El Diván de Juan José Torres

Villeneros por el mundo

Aunque están ahora de moda los programas de ciudadanos españoles por el mundo no descubren nada nuevo. Españoles, y villeneros, repartidos por esos rincones de Dios los hubo siempre. Porque en su día se fueron a buscar las habichuelas por exilios nunca deseados, por escasez de trabajos y últimamente por ofertas de empleo o por los inacabables estudios. Quien más quien menos, hemos tenido en nuestras casas antepasados o retoños que se buscan la vida allende nuestras fronteras. Yo también tengo a una criatura más allá de los charcos y dedico esta columna a los sufridores de la nostalgia.
Hoy recorren sus vidas casi independientes muy lejos de casa y buscando información, muy a pesar de las razonables dudas sobre mil cosas; pero las dudas no tienen edades ni épocas, y quien no las tenga es sabio, y los sabios hoy son como los milagros, que no existen. Inculcamos a nuestros hijos que son como los polluelos, que alzarán y desplegarán las alas para volar algún día. Sabíamos que no se puede retener ni retardar egoístamente esa elevación viajera, casi definitiva, para que descubran su propio mundo. Y cuando llegase ese momento despedirles con la entereza suficiente, con unas escondidas lágrimas y el abrazo más hermoso.

Y si deciden regresar voluntariamente, emancipados porque sus vidas son libres y sagradas, nuestras casas seguirán abiertas de par en par, escondidas nuestras lágrimas, controlada la emoción y desempolvando ese hermoso y gastado abrazo. Porque nacieron para vivir sus vidas, no las nuestras, ya vividas, nacieron para redescubrir el mundo y reinventarlo de nuevo, para sufrirlo y para mejorarlo en cada gesto, en cada paso utópico pero siempre necesario. Por lo tanto volar, planear, sembrar. Sus tiernas vidas se abren camino entre los juncos de esta selva enjambrada de histerias y locuras. No les queda otra que amar, compartir, vivir, crecer y aprender.

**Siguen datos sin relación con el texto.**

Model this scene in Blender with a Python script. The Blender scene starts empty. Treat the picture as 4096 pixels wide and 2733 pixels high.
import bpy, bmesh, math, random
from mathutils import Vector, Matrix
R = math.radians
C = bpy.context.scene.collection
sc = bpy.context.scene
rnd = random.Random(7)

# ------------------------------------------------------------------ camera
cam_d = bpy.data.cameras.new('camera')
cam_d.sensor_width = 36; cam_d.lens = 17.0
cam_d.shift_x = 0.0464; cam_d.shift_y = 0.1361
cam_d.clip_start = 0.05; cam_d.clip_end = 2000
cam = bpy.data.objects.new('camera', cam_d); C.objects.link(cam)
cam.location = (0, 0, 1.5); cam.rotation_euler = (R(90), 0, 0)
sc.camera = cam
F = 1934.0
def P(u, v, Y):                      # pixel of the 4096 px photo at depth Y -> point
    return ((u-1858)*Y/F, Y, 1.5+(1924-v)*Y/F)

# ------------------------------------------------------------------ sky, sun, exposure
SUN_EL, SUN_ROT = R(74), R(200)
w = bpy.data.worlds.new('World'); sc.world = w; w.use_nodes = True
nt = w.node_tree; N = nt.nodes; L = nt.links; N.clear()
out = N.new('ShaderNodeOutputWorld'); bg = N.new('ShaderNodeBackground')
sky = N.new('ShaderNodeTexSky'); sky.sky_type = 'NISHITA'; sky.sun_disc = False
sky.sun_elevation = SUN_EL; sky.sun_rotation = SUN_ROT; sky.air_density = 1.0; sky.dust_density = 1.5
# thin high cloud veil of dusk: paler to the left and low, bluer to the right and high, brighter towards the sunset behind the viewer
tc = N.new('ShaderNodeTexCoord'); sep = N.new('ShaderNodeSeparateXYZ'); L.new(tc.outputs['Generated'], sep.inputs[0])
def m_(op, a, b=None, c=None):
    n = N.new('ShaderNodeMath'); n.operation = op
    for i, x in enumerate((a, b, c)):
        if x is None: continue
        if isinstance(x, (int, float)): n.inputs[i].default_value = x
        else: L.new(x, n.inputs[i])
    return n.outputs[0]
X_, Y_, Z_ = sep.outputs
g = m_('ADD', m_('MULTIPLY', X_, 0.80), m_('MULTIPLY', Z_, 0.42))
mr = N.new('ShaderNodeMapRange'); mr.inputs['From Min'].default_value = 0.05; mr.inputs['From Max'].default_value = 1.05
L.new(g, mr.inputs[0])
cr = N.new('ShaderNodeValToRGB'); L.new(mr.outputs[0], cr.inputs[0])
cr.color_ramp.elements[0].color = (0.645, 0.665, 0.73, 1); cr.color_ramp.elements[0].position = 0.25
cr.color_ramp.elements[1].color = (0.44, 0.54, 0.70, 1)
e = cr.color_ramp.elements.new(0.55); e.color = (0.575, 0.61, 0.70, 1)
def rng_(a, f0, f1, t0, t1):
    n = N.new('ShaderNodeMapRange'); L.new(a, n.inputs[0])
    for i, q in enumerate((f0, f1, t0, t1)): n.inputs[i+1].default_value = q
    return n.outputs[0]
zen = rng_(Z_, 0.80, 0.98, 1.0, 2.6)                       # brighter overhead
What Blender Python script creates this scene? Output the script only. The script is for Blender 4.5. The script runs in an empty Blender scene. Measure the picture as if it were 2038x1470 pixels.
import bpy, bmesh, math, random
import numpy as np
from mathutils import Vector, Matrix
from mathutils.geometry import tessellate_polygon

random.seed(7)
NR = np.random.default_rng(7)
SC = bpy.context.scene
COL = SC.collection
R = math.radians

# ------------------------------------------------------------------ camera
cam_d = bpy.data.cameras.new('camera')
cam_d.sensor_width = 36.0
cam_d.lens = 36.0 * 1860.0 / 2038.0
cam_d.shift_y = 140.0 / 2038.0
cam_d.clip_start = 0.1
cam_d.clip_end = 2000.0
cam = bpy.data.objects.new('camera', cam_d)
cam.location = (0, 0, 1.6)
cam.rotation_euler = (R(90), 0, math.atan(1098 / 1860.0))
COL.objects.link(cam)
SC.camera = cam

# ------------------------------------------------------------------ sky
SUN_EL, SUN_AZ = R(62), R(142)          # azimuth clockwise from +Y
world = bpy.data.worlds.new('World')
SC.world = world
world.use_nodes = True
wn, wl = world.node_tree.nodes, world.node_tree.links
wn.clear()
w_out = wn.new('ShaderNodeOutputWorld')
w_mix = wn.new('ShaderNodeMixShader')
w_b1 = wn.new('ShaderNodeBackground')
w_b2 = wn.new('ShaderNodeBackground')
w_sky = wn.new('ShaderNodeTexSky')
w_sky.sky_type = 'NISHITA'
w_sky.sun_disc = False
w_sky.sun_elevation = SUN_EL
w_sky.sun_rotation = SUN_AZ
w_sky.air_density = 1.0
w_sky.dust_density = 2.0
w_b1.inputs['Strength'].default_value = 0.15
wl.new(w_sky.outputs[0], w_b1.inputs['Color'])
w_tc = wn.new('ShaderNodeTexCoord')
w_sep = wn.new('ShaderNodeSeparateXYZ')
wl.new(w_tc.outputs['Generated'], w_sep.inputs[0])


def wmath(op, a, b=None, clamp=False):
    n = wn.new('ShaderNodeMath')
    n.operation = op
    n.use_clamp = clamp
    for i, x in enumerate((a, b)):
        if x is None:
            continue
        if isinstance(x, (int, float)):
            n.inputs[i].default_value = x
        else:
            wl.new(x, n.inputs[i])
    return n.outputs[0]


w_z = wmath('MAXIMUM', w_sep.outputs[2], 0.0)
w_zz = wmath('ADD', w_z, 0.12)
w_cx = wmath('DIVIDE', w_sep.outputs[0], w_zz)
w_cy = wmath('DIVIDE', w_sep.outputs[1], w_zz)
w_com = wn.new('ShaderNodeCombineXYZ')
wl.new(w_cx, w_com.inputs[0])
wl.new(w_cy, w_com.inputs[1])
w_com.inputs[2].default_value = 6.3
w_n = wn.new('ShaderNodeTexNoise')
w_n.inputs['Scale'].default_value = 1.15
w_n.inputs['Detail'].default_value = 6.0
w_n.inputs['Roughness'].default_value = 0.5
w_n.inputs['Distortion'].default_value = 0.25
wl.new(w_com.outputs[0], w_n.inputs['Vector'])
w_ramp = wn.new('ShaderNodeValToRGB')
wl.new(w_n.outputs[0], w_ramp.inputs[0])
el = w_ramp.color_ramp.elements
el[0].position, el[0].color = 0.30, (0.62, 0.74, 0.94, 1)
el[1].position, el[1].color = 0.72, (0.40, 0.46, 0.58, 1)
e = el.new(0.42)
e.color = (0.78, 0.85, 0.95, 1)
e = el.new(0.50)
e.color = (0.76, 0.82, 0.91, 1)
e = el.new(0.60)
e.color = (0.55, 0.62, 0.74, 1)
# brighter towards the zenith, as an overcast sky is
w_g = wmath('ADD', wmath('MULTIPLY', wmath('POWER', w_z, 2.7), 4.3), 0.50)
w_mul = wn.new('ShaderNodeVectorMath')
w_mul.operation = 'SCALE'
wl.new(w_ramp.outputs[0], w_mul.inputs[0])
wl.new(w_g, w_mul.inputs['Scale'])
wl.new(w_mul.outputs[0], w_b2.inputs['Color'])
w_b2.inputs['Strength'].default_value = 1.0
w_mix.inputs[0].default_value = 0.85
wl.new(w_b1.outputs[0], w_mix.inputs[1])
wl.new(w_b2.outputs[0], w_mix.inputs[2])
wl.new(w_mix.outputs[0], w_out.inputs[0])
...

Nosotros, los viejos progenitores, os seguiremos hasta esos lindes del mundo y orgullosos, hasta nuestros últimos latidos y hasta donde nos alcance ese rabillo del ojo. Hemos descubierto que aún existe el cordón umbilical, ahora invisible, pero que prolonga su protección por los confines de las distancias. Hemos experimentado que la sangre y la genética son más fuertes que el olvido y que estamos encadenados a unos eslabones que se rebelan a cualquier amago de separación. Hemos aprendido que ser madres o padres no es ninguna gratuidad y vuestros nacimientos nos apresan hasta los desenlaces finales.

Las paradojas de la vida no saben explicar cómo demonios se comparte la tristeza y la alegría al mismo tiempo. Pero las emociones tienen estas cosas, pues guardan siempre sabores agridulces que hacen llorar y reír simultáneamente. Será que los corazones no entienden de razones y desprenden mestizajes que estallan en colores como un arco iris. Egoístamente a las personas que queremos las dejaríamos por siempre en una urna de cristal, para protegerlas de los peligros, para blindarlas de cualquier amenaza, para estimarlas mientras contemplamos su inocencia a salvo. Pero así no serían libres y nunca aprenderían a caminar por sus propios senderos.

Porque el pájaro más hermoso no me agrada en una jaula y su tristeza me contagia. Prefiero seguir su vuelo rasante, aún siempre expuesto al peligro, que observar de cerca sus plumajes coloridos en un cuerpo desolado. Por eso invito a quienes tengáis familiares cercanos planeando los cielos a que estimuléis ese lejano aprendizaje. Porque en el fondo, y sin ninguna excusa, quien más se instruye en el dolor, en la alegría y en la distancia es quien permite el vuelo. Soplando las alas para que vuelen alto y esperando, a ras del suelo, amortiguar cualquier desafortunada caída.

Mil besos y abrazos a esos eslabones de Villena, esparcidos por este mundo que es, nunca mejor dicho, un pañuelo.